Many on the spectrum have invariably been compared to Dustin Hoffman’s Rain man or Jim Parsons’ Sheldon Cooper and the stereotypes assigned as a result have been difficult to break.

These stereotypes have consequently followed many into spaces such as the NHS and educational support with many non-white, non-male autistic people being second guessed with the commonly heard, “you don’t look autistic”.

It leads those on the spectrum to wonder why so many non-autistic people have a visual for what is clearly an invisible disability.

In recent years, it has been shows such as The Good Doctor, The Big Bang Theory and Atypical that have contributed to the idea that autism can be seen.

The ubiquitous casting of white men has added to the popular notion of autism as predominantly experienced by white men and statistics have shown that despite progression in autism research surrounding women and ethnic minorities, there are still significant biases in what autistic people “look like” from healthcare professionals that results in high rates of undiagnosed from these communities.

Netflix’s dating show Love on the Spectrum has been the latest to enter the foray of autism representation on TV, and with mixed results.

Notable autistic people on social media have argued that the show carries a discernible neurotypical gaze that assigns a certain range of behaviour as “normal” and subsequently presents autistic behaviour as dysfunctional.

To many autistic viewers, the behaviours of the participants were very functional, with one popular TikToker on the spectrum, @Auteach, arguing that “every person on the show [was] a well adjusted, kind and good natured person” but that the viewers were supposed to find something funny in the way the participants acted.

She praised one participant, Michael, as “an angel” and criticised the way in which “somehow he is supposed to be…like…the mockery of the show” with long pauses and bemused facial reactions inserted into his scenes to build humour at his interactions and create a sense of an “outside gaze”.

The show was originally aired on ABC Australia and the homogeneity in the casting of the show, save for one East Asian participant, reminded many of the systemic issue of racial bias within autism research.

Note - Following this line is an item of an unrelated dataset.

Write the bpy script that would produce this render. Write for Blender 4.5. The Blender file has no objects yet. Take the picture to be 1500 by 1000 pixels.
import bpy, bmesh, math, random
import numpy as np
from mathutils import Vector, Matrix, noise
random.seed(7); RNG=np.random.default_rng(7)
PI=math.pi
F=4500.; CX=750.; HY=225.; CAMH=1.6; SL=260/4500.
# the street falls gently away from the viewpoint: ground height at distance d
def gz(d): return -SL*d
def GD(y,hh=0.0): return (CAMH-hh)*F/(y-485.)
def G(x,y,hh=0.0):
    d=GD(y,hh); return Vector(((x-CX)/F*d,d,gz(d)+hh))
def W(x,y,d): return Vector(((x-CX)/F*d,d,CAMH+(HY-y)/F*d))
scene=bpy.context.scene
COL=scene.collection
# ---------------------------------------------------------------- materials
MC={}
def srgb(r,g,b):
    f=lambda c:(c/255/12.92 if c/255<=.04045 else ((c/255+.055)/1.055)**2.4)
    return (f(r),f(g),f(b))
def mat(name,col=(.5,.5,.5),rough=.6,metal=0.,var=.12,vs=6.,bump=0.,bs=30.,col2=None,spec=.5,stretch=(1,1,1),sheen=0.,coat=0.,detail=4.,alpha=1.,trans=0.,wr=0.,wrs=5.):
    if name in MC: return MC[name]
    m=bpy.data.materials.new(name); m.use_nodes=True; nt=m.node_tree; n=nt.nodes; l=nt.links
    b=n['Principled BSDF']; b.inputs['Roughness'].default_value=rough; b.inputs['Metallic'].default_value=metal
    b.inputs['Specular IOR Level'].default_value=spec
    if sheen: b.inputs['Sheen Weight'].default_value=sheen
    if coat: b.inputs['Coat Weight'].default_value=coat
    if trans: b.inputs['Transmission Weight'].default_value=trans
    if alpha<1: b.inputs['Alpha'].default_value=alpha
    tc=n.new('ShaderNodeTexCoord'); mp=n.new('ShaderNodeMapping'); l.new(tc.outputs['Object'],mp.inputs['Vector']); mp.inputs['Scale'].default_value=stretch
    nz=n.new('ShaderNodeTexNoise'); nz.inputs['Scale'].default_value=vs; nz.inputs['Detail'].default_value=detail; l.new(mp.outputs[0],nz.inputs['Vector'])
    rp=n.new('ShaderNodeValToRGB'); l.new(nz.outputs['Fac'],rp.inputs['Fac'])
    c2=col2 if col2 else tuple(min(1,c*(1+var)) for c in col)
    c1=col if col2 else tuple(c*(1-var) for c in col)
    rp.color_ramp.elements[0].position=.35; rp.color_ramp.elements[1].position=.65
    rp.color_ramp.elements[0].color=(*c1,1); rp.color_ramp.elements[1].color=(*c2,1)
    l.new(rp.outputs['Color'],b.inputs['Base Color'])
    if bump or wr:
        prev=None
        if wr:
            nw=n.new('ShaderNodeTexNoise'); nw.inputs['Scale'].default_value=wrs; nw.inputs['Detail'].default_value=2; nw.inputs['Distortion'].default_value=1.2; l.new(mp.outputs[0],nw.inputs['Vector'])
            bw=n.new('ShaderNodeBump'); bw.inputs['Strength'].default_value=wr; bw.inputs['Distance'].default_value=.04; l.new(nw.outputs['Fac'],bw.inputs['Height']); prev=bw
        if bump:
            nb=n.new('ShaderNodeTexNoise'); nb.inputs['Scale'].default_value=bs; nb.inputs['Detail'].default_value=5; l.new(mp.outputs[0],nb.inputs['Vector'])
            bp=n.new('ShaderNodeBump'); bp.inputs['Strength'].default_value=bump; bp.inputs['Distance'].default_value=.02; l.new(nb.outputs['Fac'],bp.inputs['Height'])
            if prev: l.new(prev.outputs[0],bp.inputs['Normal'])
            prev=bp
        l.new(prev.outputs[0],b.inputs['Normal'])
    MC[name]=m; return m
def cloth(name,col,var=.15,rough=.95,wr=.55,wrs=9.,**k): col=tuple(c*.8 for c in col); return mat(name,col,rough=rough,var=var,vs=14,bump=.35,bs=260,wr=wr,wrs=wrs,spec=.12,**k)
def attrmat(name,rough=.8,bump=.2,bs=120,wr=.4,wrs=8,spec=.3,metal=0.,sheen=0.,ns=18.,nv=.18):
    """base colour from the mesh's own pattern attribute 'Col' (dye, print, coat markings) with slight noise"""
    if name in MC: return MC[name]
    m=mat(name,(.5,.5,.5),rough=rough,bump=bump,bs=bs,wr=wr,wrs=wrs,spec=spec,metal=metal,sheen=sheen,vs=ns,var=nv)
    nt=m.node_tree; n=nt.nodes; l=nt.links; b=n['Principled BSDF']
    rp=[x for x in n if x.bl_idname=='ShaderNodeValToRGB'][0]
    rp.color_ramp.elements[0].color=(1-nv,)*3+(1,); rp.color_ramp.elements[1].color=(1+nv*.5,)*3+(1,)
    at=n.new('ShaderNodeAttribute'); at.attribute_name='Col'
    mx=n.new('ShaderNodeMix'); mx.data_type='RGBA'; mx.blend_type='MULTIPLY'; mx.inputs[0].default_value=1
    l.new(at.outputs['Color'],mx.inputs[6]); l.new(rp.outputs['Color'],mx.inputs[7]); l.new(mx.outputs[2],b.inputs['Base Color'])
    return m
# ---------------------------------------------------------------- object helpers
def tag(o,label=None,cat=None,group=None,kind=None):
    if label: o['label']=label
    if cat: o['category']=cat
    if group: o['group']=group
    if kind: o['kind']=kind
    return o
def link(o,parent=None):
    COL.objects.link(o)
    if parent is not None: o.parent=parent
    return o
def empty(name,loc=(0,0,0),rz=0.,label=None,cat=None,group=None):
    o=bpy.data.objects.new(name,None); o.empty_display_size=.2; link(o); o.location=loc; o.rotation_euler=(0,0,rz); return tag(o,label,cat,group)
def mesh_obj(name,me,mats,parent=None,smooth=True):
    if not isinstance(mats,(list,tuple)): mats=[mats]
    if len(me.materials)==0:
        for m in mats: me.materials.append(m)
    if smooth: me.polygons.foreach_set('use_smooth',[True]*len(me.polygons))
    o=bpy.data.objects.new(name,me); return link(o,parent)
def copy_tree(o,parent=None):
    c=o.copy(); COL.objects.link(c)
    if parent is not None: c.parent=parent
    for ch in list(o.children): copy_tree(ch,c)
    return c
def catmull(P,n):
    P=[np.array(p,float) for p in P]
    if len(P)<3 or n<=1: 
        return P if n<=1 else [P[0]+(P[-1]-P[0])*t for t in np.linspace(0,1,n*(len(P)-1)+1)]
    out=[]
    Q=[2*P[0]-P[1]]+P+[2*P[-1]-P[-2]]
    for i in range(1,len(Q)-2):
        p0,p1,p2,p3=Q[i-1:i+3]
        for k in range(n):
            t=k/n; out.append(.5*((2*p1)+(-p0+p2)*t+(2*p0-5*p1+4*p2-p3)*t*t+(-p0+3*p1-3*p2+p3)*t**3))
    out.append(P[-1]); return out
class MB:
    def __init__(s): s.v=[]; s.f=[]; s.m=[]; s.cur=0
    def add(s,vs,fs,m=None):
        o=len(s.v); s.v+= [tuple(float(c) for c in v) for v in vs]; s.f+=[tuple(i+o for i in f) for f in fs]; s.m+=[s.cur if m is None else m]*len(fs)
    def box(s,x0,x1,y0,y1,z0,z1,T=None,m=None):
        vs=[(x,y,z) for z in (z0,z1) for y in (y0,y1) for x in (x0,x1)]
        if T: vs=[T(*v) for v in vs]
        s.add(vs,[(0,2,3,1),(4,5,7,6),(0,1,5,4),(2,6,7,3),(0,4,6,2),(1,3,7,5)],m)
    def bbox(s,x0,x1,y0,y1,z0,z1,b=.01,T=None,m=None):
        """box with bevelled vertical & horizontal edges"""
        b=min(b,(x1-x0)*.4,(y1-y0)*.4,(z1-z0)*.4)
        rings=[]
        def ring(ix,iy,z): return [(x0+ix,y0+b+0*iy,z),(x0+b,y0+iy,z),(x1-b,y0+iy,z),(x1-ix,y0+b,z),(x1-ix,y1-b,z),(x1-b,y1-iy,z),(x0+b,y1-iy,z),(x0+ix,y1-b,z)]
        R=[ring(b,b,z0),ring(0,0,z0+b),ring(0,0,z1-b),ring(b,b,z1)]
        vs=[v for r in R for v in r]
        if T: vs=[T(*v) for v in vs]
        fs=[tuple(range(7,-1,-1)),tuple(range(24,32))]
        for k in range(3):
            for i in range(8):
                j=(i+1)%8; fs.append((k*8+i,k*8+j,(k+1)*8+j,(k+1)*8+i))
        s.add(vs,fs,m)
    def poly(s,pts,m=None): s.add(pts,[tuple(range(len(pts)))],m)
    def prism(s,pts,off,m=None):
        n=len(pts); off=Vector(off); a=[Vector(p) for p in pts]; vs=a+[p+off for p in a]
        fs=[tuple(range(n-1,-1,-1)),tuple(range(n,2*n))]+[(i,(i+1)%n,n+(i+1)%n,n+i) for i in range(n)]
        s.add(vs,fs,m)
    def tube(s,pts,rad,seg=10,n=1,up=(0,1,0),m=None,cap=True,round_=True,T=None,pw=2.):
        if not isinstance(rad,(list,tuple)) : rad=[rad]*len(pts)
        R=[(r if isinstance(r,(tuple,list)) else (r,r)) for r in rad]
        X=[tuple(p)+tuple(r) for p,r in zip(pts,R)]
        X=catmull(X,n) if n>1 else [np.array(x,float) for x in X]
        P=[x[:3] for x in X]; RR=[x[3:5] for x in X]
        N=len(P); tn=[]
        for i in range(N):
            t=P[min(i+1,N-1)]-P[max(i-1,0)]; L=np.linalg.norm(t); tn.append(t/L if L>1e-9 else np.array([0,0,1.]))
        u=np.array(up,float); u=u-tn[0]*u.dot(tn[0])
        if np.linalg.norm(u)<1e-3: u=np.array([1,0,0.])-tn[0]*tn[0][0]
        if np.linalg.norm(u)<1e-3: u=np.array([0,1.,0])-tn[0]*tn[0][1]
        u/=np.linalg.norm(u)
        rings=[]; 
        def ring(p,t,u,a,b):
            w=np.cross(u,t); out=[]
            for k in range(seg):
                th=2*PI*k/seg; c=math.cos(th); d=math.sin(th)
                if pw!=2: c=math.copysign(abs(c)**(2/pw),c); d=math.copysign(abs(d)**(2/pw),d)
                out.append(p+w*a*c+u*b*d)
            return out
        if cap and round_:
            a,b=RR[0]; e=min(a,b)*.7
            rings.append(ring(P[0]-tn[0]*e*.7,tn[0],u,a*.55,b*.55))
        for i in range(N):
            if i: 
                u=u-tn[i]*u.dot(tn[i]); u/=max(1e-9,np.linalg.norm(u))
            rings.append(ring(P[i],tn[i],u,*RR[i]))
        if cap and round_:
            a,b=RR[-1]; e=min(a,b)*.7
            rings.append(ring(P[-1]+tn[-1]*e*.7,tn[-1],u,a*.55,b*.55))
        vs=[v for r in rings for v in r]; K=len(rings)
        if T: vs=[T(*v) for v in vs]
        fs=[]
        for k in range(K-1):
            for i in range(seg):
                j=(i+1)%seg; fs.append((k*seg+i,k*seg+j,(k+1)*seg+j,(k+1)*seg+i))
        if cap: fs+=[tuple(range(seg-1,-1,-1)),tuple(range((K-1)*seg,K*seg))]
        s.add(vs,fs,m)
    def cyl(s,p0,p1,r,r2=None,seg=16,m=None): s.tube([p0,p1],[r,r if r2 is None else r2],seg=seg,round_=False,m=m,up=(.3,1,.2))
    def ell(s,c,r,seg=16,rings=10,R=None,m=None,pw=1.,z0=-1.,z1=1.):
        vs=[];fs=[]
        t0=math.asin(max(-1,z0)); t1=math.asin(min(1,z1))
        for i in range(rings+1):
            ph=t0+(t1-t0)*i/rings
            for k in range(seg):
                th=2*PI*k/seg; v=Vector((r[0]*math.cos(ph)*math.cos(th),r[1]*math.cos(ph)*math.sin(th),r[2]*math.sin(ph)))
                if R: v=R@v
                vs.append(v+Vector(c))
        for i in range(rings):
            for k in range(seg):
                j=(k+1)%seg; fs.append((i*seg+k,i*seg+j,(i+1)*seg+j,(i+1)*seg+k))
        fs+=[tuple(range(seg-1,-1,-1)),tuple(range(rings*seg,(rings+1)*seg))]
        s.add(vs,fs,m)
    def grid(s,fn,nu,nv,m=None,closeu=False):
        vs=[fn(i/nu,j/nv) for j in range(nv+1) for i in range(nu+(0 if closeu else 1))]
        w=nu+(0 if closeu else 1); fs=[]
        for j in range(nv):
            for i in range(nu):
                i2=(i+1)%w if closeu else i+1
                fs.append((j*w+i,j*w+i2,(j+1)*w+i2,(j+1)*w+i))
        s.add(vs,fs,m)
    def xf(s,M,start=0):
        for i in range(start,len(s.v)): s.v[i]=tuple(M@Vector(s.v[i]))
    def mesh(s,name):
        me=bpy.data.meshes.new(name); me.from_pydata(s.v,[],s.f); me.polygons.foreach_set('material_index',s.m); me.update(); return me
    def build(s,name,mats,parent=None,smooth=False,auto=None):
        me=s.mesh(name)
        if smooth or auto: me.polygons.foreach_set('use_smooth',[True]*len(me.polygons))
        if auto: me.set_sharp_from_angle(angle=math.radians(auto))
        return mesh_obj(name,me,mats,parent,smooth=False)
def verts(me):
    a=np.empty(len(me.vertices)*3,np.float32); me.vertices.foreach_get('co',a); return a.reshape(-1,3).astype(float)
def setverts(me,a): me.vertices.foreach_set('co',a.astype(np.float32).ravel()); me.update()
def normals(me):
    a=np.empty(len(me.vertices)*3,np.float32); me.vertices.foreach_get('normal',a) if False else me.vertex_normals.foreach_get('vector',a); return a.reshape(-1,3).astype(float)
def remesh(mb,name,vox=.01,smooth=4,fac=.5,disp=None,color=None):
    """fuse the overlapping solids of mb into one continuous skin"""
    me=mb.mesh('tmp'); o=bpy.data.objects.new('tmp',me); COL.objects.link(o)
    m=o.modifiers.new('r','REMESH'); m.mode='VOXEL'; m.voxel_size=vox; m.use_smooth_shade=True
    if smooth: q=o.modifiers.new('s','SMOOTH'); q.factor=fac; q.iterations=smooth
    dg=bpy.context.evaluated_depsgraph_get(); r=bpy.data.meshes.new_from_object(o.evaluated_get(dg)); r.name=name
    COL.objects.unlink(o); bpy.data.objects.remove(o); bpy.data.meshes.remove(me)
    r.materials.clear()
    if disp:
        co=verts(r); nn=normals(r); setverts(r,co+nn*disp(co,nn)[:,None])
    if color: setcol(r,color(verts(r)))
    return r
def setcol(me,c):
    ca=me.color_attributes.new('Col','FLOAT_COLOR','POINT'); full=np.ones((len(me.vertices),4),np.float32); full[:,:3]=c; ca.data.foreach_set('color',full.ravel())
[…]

Aboriginal and Torres Strait Islander people with developmental disabilities such as autism are among the most marginalised people in Australian society.

The noticeable absence of any Aboriginal representation on the show reflects the real-life implications for the Aboriginal community in regards to accessing autism support.

Any representation is not good representation and the more and more tv shows cropping up, without the necessary diverse autism-led storytelling, means more stories that lack nuance and negate the very community they are trying to “represent”.